In the same manner as the past usurpations of the crown, however excusable on account of the necessity or provocations whence they arose, have excited an immeasurable appetite for liberty; let us beware, lest our encroachments, by introducing anarchy, make the people seek shelter under the peaceable and despotic rule of a monarch.

Authority, as well as liberty, is requisite to government; and is even requisite to the support of liberty itself, by maintaining the laws, which can alone regulate and protect it.

What madness, while every thing is so happily settled under ancient forms and institutions, now more exactly poised and adjusted, to try the hazardous experiment of a new constitution, and renounce the mature wisdom of our ancestors for the crude whimseys of turbulent innovators!

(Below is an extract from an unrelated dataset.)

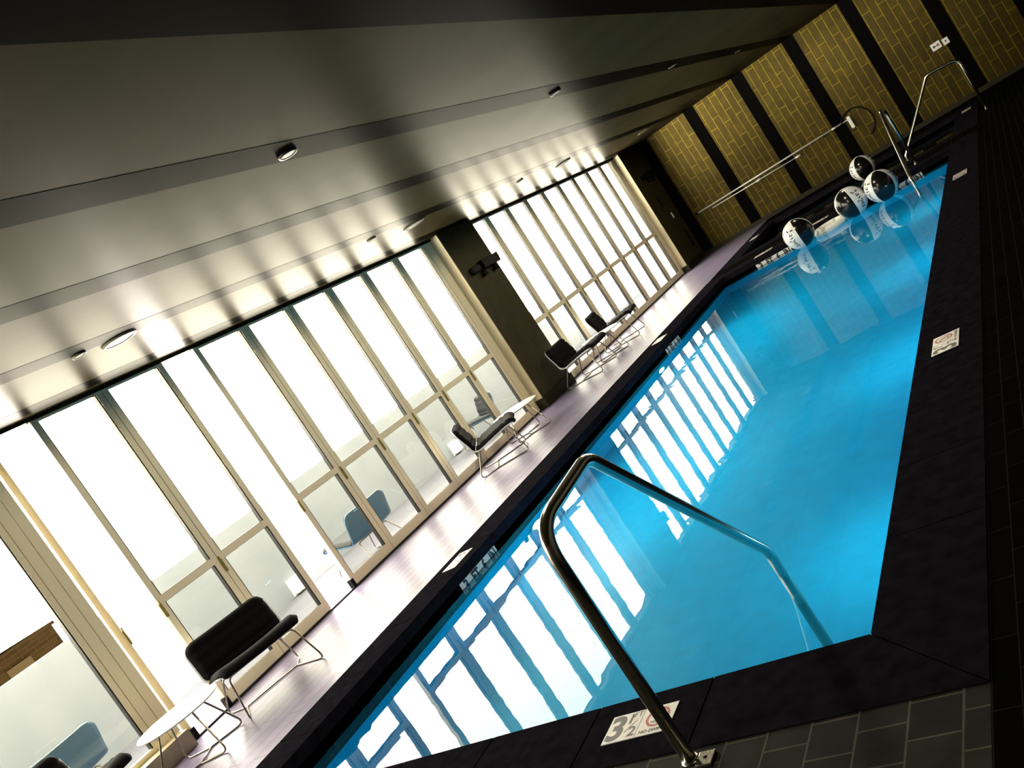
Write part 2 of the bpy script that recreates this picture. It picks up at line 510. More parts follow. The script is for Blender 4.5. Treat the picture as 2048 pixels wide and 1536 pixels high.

Besides the certain and inconceivable mischiefs of civil war, are not the perils apparent, which the delicate frame of liberty must inevitably sustain amidst the furious shock of arms?
Whichever side prevails, she can scarcely hope to remain inviolate, and may suffer no less, or rather greater injuries from the boundless pretensions of forces engaged in her cause, than from the invasion of enraged troops enlisted on the side of monarchy.
The king, upon his return from Scotland, was received in London with the shouts and acclamations of the people, and with every demonstration of regard and affection.[*] Sir Richard Gournay, lord mayor, a man of moderation and authority, had promoted these favorable dispositions, and had engaged the populace, who so lately insulted the king, and who so soon after made furious war upon him, to give him these marks of their dutiful attachment.

But all the pleasure which Charles reaped from this joyous reception, was soon damped by the remonstrance of the commons, which was presented him, together with a petition of a like strain.